Our Mission

At Adventures with Mr. Math, we believe that a great many children are born with an innate talent for math, but that talent is crushed by the minutia of mathematical techniques. And so, generation after generation, kids grow up into math-fearing adults. We help kids explore the incredible world of math and discover that math is an exciting adventure!

Those who watched “The Pirates of Caribbean” may remember Captain Jack Sparrow telling Elizabeth when they are stuck on an uninhabited island: “a keel and a hull and a deck and sails, that’s what a ship needs but what a ship is… what the Black Pearl really is… is freedom.” This is the way Mr. Math sees math: “arithmetics and algebra and calculus, those are tools a mathematician needs… but what math really is… is freedom.”

A mathematician is a discoverer of distant worlds bound by nothing but his or her imagination. We get to explore the only realm which has no constraints of reality. Like Columbus, Magellan, and Neil Armstrong, a mathematician can go beyond the horizon to where no one has ever gone before. The reason mathematicians love math is not because it is an important science, though it certainly is, but because the world of math is incredibly beautiful. Math is not just a science, math is a game!

Unfortunately, the school system focuses mostly on the mechanics and tools of math rather on the beauty of it. Kids learn and repeat various techniques until they become proficient and … bored. While teaching math techniques is a necessary part, too often it kills the math spirit. Thus millions upon millions of adults do not understand math and are afraid of it.

One of the most gifted mathematicians in the history was an Indian prodigy, Srinivasa Ramanujan. Even though Ramanujan had almost no formal training in pure mathematics, he made extraordinary contributions to various areas of math. Numbers were not just mathematical objects to him – they were his friends.
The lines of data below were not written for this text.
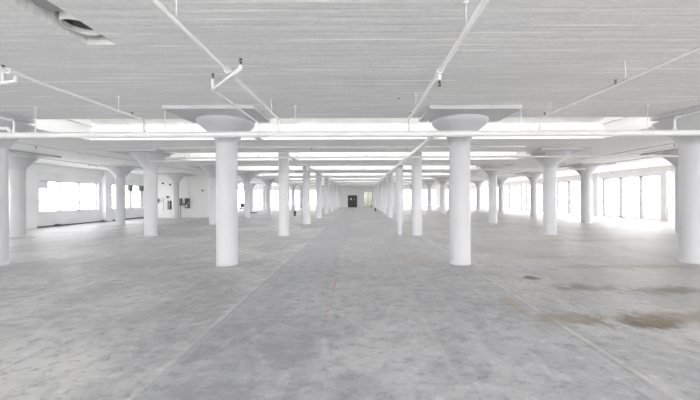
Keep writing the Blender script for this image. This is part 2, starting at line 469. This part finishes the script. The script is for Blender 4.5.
for i, (a, b) in enumerate(((DX0+.012, mid-.0004), (mid+.0004, DX1-.012))):
    bm = B(); bx(bm, a, b, YF+.008, YF+.018, .002, DZ-.012)
    for z0, z1 in ((.03, .13), (.16, .30)): 
        bx(bm, a+.02, a+.024, YF+.004, YF+.008, z0, z1); bx(bm, b-.024, b-.02, YF+.004, YF+.008, z0, z1)
        bx(bm, a+.024, b-.024, YF+.004, YF+.008, z0, z0+.004); bx(bm, a+.024, b-.024, YF+.004, YF+.008, z1-.004, z1)
    lf = link('door_leaf', bm, M['door'], d)
    bm = B()
    if i == 0: bx(bm, a+.06, a+.10, YF+.001, YF+.0035, .21, .265)
    else: bx(bm, a+.05, a+.07, YF+.001, YF+.0035, .225, .245)
    p_ = link('notice', bm, M['paper'], lf)
    bm = B(); hx = b-.012 if i == 0 else a+.012
    bx(bm, hx-.004, hx+.004, YF-.006, YF+.008, .14, .18); link('door_handle', bm, M['dark'], lf)

# unseen wall added close behind the camera, nearly all glass, to light near bays
nw = [(-3.08+i*.932, -3.08+i*.932+.88, .02, .60) for i in range(7)]
wall_x('wall_front_added', YB, -1, XL, XR, nw, M['wall'])
for w in nw: window_x(YB, -1, w, [w[0]+.29, w[0]+.58])

bm = B(); bx(bm, -40, 40, -40, 50, -.06, -.055); struct('ground', bm, M['ground'])

# ------------------------------------------------------------------ columns
line_txt = ['line beside the left windows', 'second line from the left windows', 'line left of the aisle',
            'line right of the aisle', 'second line from the right windows', 'line beside the right windows']
row_txt = ['nearest row', 'second row back', 'third row back', 'fourth row back', 'fifth row back', 'sixth row back', 'seventh row back', 'last row']
PB = .6095                    # underside of the drop panels
def shaft_bm(r, top, sub=28, pits=True):
    bm = B()
    prof = [(r+.0008, 0), (r+.0008, .002)]
    for i in range(sub+1):
        z = .002+(top-.002)*i/sub
        prof.append((r+random.uniform(-.0003, .0003), z))
    lathe(bm, prof, n=48)
    return bm
meshes = {}
def shared(name, key, builder, mat, root, bevel=0):
    if key not in meshes:
        o = link(name, builder(), mat, root, bevel); meshes[key] = o; return o
    c = meshes[key].copy(); c.name = name; c.parent = root; COL.objects.link(c); return c
def bowl(bm, r, rt, z0, z1, lip, concave):
    prof = []
    k = 14
    for i in range(k+1):
        t = i/k
        if concave: rr = r+(rt-r)*t**1.35       # trumpet
        else: rr = r+(rt-r)*(math.sin(t*PI/2)**1.15*.75+t*.25)   # bowl
        prof.append((rr, z0+(z1-lip-z0)*t))
    prof += [(rt+.001, z1-lip*.6), (rt+.001, z1)]
    lathe(bm, prof, n=64)
for li, X in enumerate(LINES):
    for ri, Y in enumerate(ROWS):
        if ri == 0 and li in (0, 5): continue
        if li == 0 and ri == 4: continue        # wholly behind the cross wall
        inner = li in (2, 3)
        hood = (not inner) or ri == 0
        lab = '%s white column, %s, %s' % ('flared-top round' if hood else 'straight round', line_txt[li], row_txt[ri])
        t = thing('concrete_column', lab, 'column', (X, Y, 0), 'round columns of the hall')
        r = .0465 if ri == 0 else .044
        if inner and ri > 0:
            shared('shaft', 'plain', lambda: shaft_bm(.039, H), M['column'], t)
            continue
        if ri == 0 and inner:
            shared('shaft', 'first', lambda: shaft_bm(.0430, .515), M['column'], t)
            def cb():
                bm = B(); lathe(bm, [(.0430, .515), (.0455, .525), (.050, .535), (.0555, .543), (.058, .546), (.067, .556), (.080, .568), (.093, .579),
                                     (.103, .587), (.110, .593), (.1135, .598), (.1155, .603), (.116, PB)], n=72); return bm
            shared('capital', 'first_cap', cb, M['column'], t)
        else:
            shared('shaft', 'outer', lambda: shaft_bm(.0430, .505), M['column'], t)
            def cb():
                bm = B(); bowl(bm, .0430, .128, .500, PB, .004, True); return bm
            shared('capital', 'outer_cap', cb, M['column'], t)
        # drop panel, cut back where it meets a roof slot
        a, f, k = .171, (-.200 if li < 3 else -.186), .012
        def pb():
            bm = B()
            if inner: bx(bm, -.151 if li == 2 and ri == 0 else -a, .184 if li == 2 and ri == 0 else a, f, k, PB, H-.0001)
            elif li == 1:   # slot to the right of the line
                bx(bm, -a, 0, f, a, PB, H-.0001); bx(bm, 0, a, f, k, PB, H-.0001)
            elif li == 4:
                bx(bm, 0, a, f, a, PB, H-.0001); bx(bm, -a, 0, f, k, PB, H-.0001)
            else: bx(bm, -a, a, f, .165, PB, H-.0001)
            return bm
        key = 'panel%d%d' % (li < 3, 0 if inner else 1 if li == 1 else 2 if li == 4 else 3)
        shared('drop_panel', key, pb, M['column'], t)

# ------------------------------------------------------------------ pipework
def cyl_between(bm, p, q, r, n=10): tube(bm, [p, q], r, n)
def hanger(root, x, y, zt, zb, r=.0016, ring=None):
    bm = B(); cyl_between(bm, (x, y, zb), (x, y, zt), r, 6)
    lathe(bm, [(r*4, zt-.003), (r*4, zt)], x, y, 10)
    if ring:                      # clevis band round the pipe
        pts = []
        axis, rr = ring
        for i in range(13):
            a = 2*PI*i/12
            o = rr*1.25
            pts.append((x+(o*math.sin(a) if axis == 'y' else 0), y+(o*math.sin(a) if axis == 'x' else 0), zb-rr+o*math.cos(a)))
        tube(bm, pts, r*.9, 6, caps=False)
    link('hanger', bm, M['pipe'], root)
def fitting(root, p, axis, r, L):
    bm = B(); v = {'x': (1, 0, 0), 'y': (0, 1, 0), 'z': (0, 0, 1)}[axis]
    a = tuple(p[i]-v[i]*L/2 for i in range(3)); b = tuple(p[i]+v[i]*L/2 for i in range(3))
    cyl_between(bm, a, b, r, 14); link('fitting', bm, M['pipe'], root)
def head(root, x, y, z, up=True, mat='mid'):
    s = .55 if up else -.55
    bm = B(); cyl_between(bm, (x, y, z), (x, y, z+s*.010), .0017, 8)
    cyl_between(bm, (x, y, z+s*.010), (x, y, z+s*.013), .0026, 8)
    for q in (-1, 1): tube(bm, [(x+q*.002, y, z+s*.013), (x+q*.002, y, z+s*.018), (x, y, z+s*.022)], .0007, 5)
    cyl_between(bm, (x, y, z+s*.022), (x, y, z+s*.0245), .0034, 10)
    link('sprinkler_head', bm, M['dark'], root)

MZ, MY = .519, 1.15
mt = thing('sprinkler_main', 'thick white sprinkler main crossing the whole hall in front of the nearest columns', 'pipe', (0, 0, 0), 'sprinkler mains')
bm = B(); tube(bm, [(-3.1, MY, MZ), (3.4, MY, MZ)], .0112, 20); link('pipe_run', bm, M['pipe'], mt)
for x in (-2.2, -1.2, -.72, -.237, .60, 1.07, 1.9, 2.7): hanger(mt, x, MY, H, MZ+.0103, .0018, ('x', .0103) if False else None)
for x in (-1.9, -.9, -.05, .95): fitting(mt, (x, MY, MZ), 'x', .0125, .02)

BZ = .575
branch = [(-1.28, .0036, 'outermost left'), (-.80, .0036, 'far left'), (-.30, .0042, 'inner left'), (.187, .0050, 'inner right'), (.67, .0036, 'far right'), (1.17, .0036, 'outermost right')]
btxt = ['thin white branch pipe, leftmost, dropping onto the thick main beside the left drop panel',
        'thin white branch pipe running under the ceiling from the left edge to the thick main',
        'white branch pipe left of the aisle carrying a diagonal arm with two sprinklers',
        'white branch pipe right of the aisle rising to the top edge, one sprinkler below it',
        'thin white branch pipe slanting up to the right edge above the aisle right side',
        'thin white branch pipe hidden behind the rightmost column, dropping onto the thick main']
for (X, r, _), lab in zip(branch, btxt):
    t = thing('sprinkler_branch', lab, 'pipe', (0, 0, 0), 'branch pipes over the nearest bay')
    bm = B(); tube(bm, [(X, -1.2, BZ), (X, MY-.008, BZ), (X, MY, BZ-.008), (X, MY, MZ+.009)], r, 12); link('pipe_run', bm, M['pipe'], t)
    fitting(t, (X, MY, MZ+.013), 'z', r*1.7, .012)
    fitting(t, (X, MY-.012, BZ), 'y', r*1.5, .014)
    hs = {-.80: (.30, 1.03), -.30: (.51, 1.06), .187: (.54, 1.02), .67: (.78, 1.09)}.get(X, (.5, 1.0))
    for y in hs: hanger(t, X, y, H, BZ+r, .0012, ('x', r))
    if X in (-.30, -.80):
        yc = .72
        if X == -.30: ends = ((X-.070, .785, .010), (X+.050, .655, -.011))
        else: ends = ((X-.044, .735, .012), (X+.0, .722, -.004))
        za = BZ-.017
        bm = B(); tube(bm, [(ends[0][0], ends[0][1], BZ+ends[0][2]), (ends[0][0], ends[0][1], za), (ends[1][0], ends[1][1], za), (ends[1][0], ends[1][1], BZ+ends[1][2])], .0040, 10)
        arm = link('cross_arm', bm, M['pipe'], t)
        fitting(t, (X, yc, BZ), 'y', .0075, .03)
        head(arm, ends[0][0], ends[0][1], BZ+ends[0][2])
        if X == -.30:
            bm = B(); tube(bm, [(ends[0][0], .787, za), (ends[0][0], MY-.004, za), (ends[0][0], MY, MZ+.012)], .0026, 8); link('return_pipe', bm, M['pipe'], t)
        if X == -.30: head(arm, ends[1][0], ends[1][1], BZ+ends[1][2])
        head(t, X-.006, 1.10, BZ)
    elif X == .187:
        fitting(t, (X, .72, BZ), 'y', .0078, .02)
        bm = B(); tube(bm, [(X, .72, BZ), (X, .72, BZ-.02)], .0045, 10); link('drop', bm, M['pipe'], t); head(t, X, .72, BZ-.02, False, 'dark')
        head(t, X, 1.12, BZ)
    elif X == .67:
        head(t, X, .81, BZ, True, 'dark'); head(t, X, 1.12, BZ, True, 'dark')
    else: head(t, X, .9, BZ)
bm = B(); tube(bm, [(-1.9, MY, .545), (-1.305, MY, .545), (-1.298, MY, .540), (-1.298, MY, MZ+.009)], .0055, 12)
tag(link('pipe_loop', bm, M['pipe'], None), 'short white pipe above the thick main at left edge, bent down into it', 'pipe')

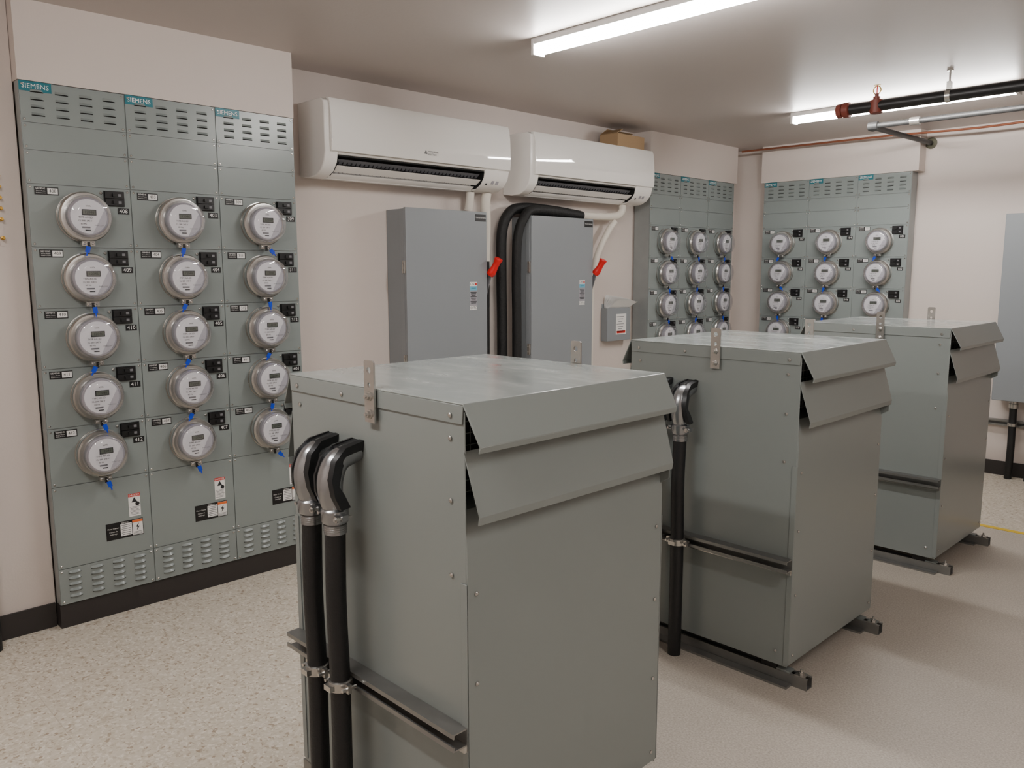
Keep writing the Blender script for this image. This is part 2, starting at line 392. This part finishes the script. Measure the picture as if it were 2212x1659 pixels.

When his skills became apparent to the wider mathematical community, he began a famous partnership with the English mathematician G. H. Hardy. Upon Ramanujan’s death, Hardy wrote about his originality and lack of formal education “if he had been caught and tamed a little in his youth … he would have been less of a Ramanujuan and more of a European professor.”

The main goal of our program is to “wake up” the little Ramanujan in each child and lead them onto the path to the math world of incredible beauty!